Another week passes. Further back in the SERPS the page wouldn't accumulate a lot of bounces since not many people will go back that far in the SERPs. Without much more bounces being recorded for that page, it seemingly recovers without the webmaster having made any changes to the site.
This makes sense for a few other reasons as well. When MC has talked about sites impacted by this phenomena he consistently references making sure your site is useful to visitors. Many of us have taken that as a very vague answer. But perhaps it is more specific then we think. How could google measure how useful a visitor might think a site is? By measuring bounce rate.
Now the first argument against this theory is that Google wouldn't use something like this because it would be too easy to manipulate by users.... Just search for your own pages and click on your own pages in the results without going back to the original query to click on something else.

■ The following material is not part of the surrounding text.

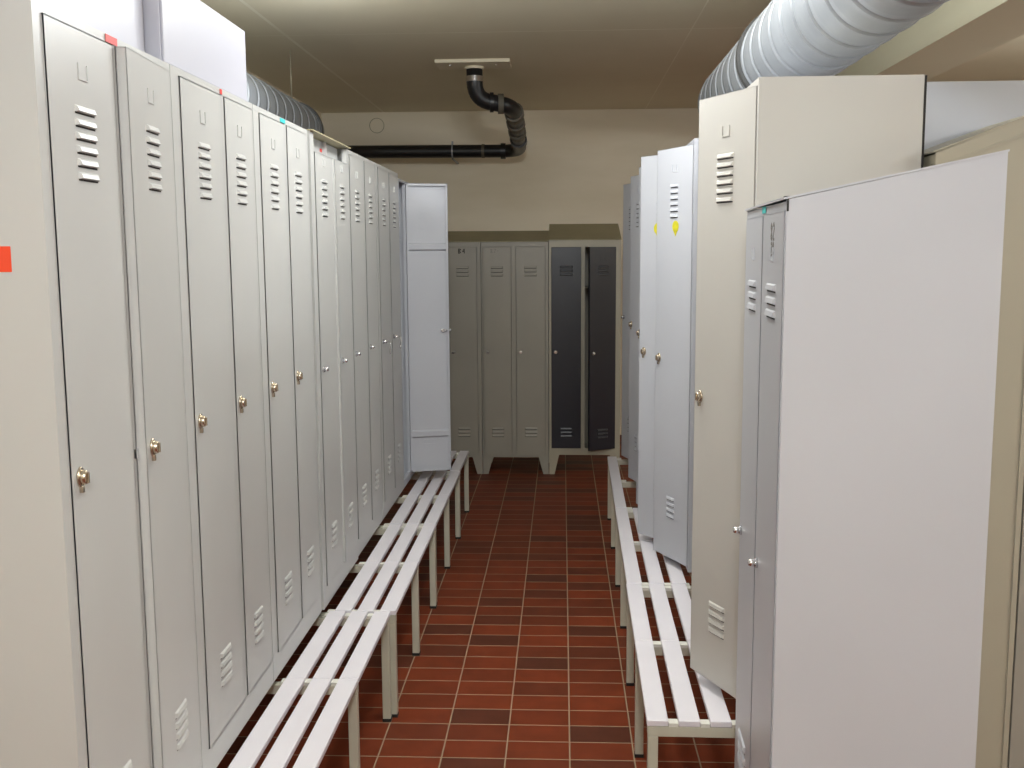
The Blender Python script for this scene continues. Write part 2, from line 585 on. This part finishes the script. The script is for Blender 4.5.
u = left_unit(4.088, .610, (4.118, 4.400), (4.430, 4.680), 'grey locker with two plain chrome locks, fifth from the near end of the left row', locks=('cyl', 'cyl'), lz=1.25)
u = left_unit(4.706, .650, (4.756, 5.035), (5.062, 5.330), 'light grey two-door locker with keys hanging in both locks, beside the wide open door', locks=('key', 'key'), lz=1.245)
u = left_unit(5.360, .60, (5.375, 5.603), (5.66, 5.93), 'last locker of the left row, its first white door swung wide open across the bench', mat='white', angs=(math.radians(107), 0),
              z1=2.045, zb=.455, zt=2.035, locks=('cyl', 'cyl'), lz=1.24, kws=(dict(inside=True, top=(6, 1.77, 1.89)), {}))

# ---- right row (faces the aisle, -x): world y = loc.y - local x
RR = -PI / 2


def right_unit(xf, ynear, W, label, angs=(0, 0), mat='white', D=.40, z0=.416, z1=2.088, zb=.432, zt=2.066, dw=.268, locks=('hasp', 'hasp'), **kw):
    # second (near) door hinges at the near side
    x1 = W - .018
    return make_locker(label, (xf, ynear + W, 0), RR, W, D, z0, z1,
                       [dict(x0=.020, x1=.020 + dw, zb=zb, zt=zt, ang=angs[0], kw=dict(lock=locks[0])),
                        dict(x0=x1 - dw, x1=x1, zb=zb, zt=zt, ang=angs[1], kw=dict(lock=locks[1]))], mat=mat, **kw)


R_ = math.radians
u = right_unit(.495, 2.70, .60, 'tall white locker at the near end of the right bench, near door ajar', (0, R_(25)), mat='cream', D=.41, lockz=1.245, zt=2.078, z1=2.096, bot=(4, .575, .675))
b = MB(); b.box(.5985, .6015, .4105, .4155, .42, 2.094); b.build('gap_shade_strip', 'dark', u, label='dark strip painting the shade of the gap at the back')  # dark strip added as painted shade of the gap behind the body
right_unit(.502, 3.31, .60, 'white locker hidden behind the ajar door of the tall near locker', (0, 0), locks=(None, None))
u = right_unit(.490, 3.935, .585, 'white locker of the right row with two doors ajar and yellow stickers on them', (R_(37), R_(25)), dw=.262, lockz=1.232, zt=2.058, z1=2.078, lw=.06)
for ch in list(u.children):
    if ch.name.startswith('door'):
        a = ch.rotation_euler[2]
        b = MB()
        far = a > R_(30)
        x = -.118 if not far else -.152
        b.sweep([(x, -.003, 1.757), (x, -.0042, 1.757)], .023, 20)
        b.prism_y([(x - .015, 1.742), (x + .015, 1.742), (x, 1.720)], -.0042, -.003)
        b.build('sticker', 'yellow', ch, label='yellow round sticker')
right_unit(.440, 4.72, .58, 'white locker right after the one with yellow stickers, its near door ajar', (0, R_(17)), D=.44, z1=2.075, zt=2.058, dw=.26)
right_unit(.440, 5.32, .59, 'second farthest white locker of the right row', (0, R_(17)), mat='white', locks=(None, 'hasp'), D=.44, z1=2.075, zt=2.058, dw=.26)
right_unit(.440, 5.93, .60, 'farthest white locker of the right row, next to the navy doors', (0, R_(17)), mat='white', D=.44, z1=2.07, zt=2.055, locks=(None, 'cyl'))
# back-to-back neighbour of the tall near one, faces the next aisle
make_locker('tall white locker standing back to back behind the tall near right locker', (1.375, 3.035, 0), PI / 2, .60, .435, .416, 2.130,
            [dict(x0=.02, x1=.288, zb=.432, zt=2.105), dict(x0=.312, x1=.58, zb=.432, zt=2.105)], mat='white')

# near low locker with a slanting roof, standing on the floor
NR = math.radians(-92.4)
W_ = .555
nx, ny = .424, 2.0
ox = nx - W_ * math.cos(NR); oy = ny - W_ * math.sin(NR)
u = make_locker('low white locker with a slanting roof, plain side towards us, three louvres a door', (ox, oy, 0), NR, W_, .398, .13, 1.757,
                [dict(x0=.014, x1=.274, zb=.16, zt=1.737, kw=dict(lock='cyl', lockz=.97)), dict(x0=.285, x1=.547, zb=.16, zt=1.737, kw=dict(lock='cyl', lockz=.97))],
                mat='white', roof=.083, feet=1, top=(3, 1.52, 1.60), bot=(3, .40, .49), lw=.11, card=1.655)
sticker(u, .28, 1.748, .05, .014, 'cyan', 'turquoise sticker')
b = MB(); b.box(W_, W_ + .0012, 0, .004, 1.735, 1.762); b.box(W_ - .02, W_ + .0012, -.0035, .018, 1.7615, 1.7635); b.build('corner_shade', 'dark', u, label='dark strips painting the shade in the roof corner')  # thin dark strips paint the shade at the roof's front corner
for ch in u.children:
    if ch.name.startswith('door') and ch.location.x > .4:
        glyphs(ch, '82', -.13, 1.70, .032, 'paleink', -.0032)
        glyphs(ch, '28', -.13, 1.665, .026, 'paleink', -.0032)
# beige one behind it
u = make_locker('beige locker with a steep slanting roof between the low white locker and the tall ones', (.925, 3.015, 0), RR, .360, .256, .13, 1.900,
                [dict(x0=.02, x1=.340, zb=.16, zt=1.875, kw=dict(lock=None))], mat='olive', roof=.098, feet=1, top=(3, 1.52, 1.60), bot=(3, .30, .38), card=1.66)
b = MB()
b.prism_x([(.004, 1.860), (.256, 1.956), (.256, 1.962), (.004, 1.866)], .3605, .364)
b.box(.3605, .364, .243, .256, .14, 1.956)
b.build('edge_fold', 'olive', u)
make_locker('beige grey locker at the right picture edge, beyond the beige one', (1.190, 3.02, 0), RR, .360, .40, .13, 1.995,
            [dict(x0=.02, x1=.340, zb=.16, zt=1.94, kw=dict(lock=None))], mat='khaki', roof=-.10, feet=1, top=None, bot=None, card=None)

# ---- lockers across the back, slanting roofs, feet
YB = 7.64
kw = dict(top=(3, 1.485, 1.57), bot=(3, .282, .365), card=1.615, lw=.095, lock='cyl', lockz=.92)


def back_unit(x0, x1, doors, label, z0, z1, rise, mat, doormat=None, **k):
    kk = dict(kw); kk.update(k)
    return make_locker(label, (x0, YB, 0), 0, x1 - x0, .48, z0, z1, doors, mat=mat, doormat=doormat, roof=rise, feet=1, roofmat='roof', **kk)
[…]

My response to that argument is that Google already has very sophisticated algorithms to detect "click fraud" from AdSense/AdWords. It would be easy for them to apply this knowledge (multiple clicks from the same IP, too many clicks too soon from different IPs, etc) to the SERPs.
Something else that supports this theory is that some people have had success taking the content of a particular page, putting it up under a different URI, and then the page seemingly recovers. In this case Google would no longer have the historical "bounce" data from the new URI and it would seemingly avoid the penalty... perhaps until new bounce data is gathered.
I think it is also worthy of looking at this from a data storage/retrieval/scoring view. These "data refreshes" only used to happen every few months. Then last summer they started to happen about once per month. During the fall they moved to about weekly, and then more recently MC says they happen almost daily.
So whatever factor is causing pages to take swings is something being calculated as part of the data refresh. Therefore whatever type of data we are trying to identify as causing the problem is something that can only be calculated over time... It doesn't seem like something that can be calculated "on the fly".
Thus, I think the answer to these data refreshes is to look at factors that would likely be something that they would need to calculate over time and not something that could be calculated "on the fly". Things like H1 tags, title tags, keyword density, etc could probably be looked at on the fly from the cache. Things like bounce rate, the number of recent new backlinks found for that page, etc are likely aspects that would need to be calculated behind the scenes and fed to other parts of the algo as the data is calculated.
Let's face it, many of us have looked at dozens of other sites impacted by this and we've found very few similarities between the sites. Therefore on-page factors seem unlikely. I think the answer lies in off-page data Google is calculating.
This can also start to explain why some pages on a site with the same template are impacted, but other pages are left alone... For whatever reason the user data Google is collecting is different for those pages.
And this could even explain why it is most often the more popular pages/phrases that get sent to the back of the results... More user data for Google to make an evaluation from.
I could be completely wrong on all of this.... but so far it is the only theory I've seen that makes sense for the majority of sites I've seen impacted by it.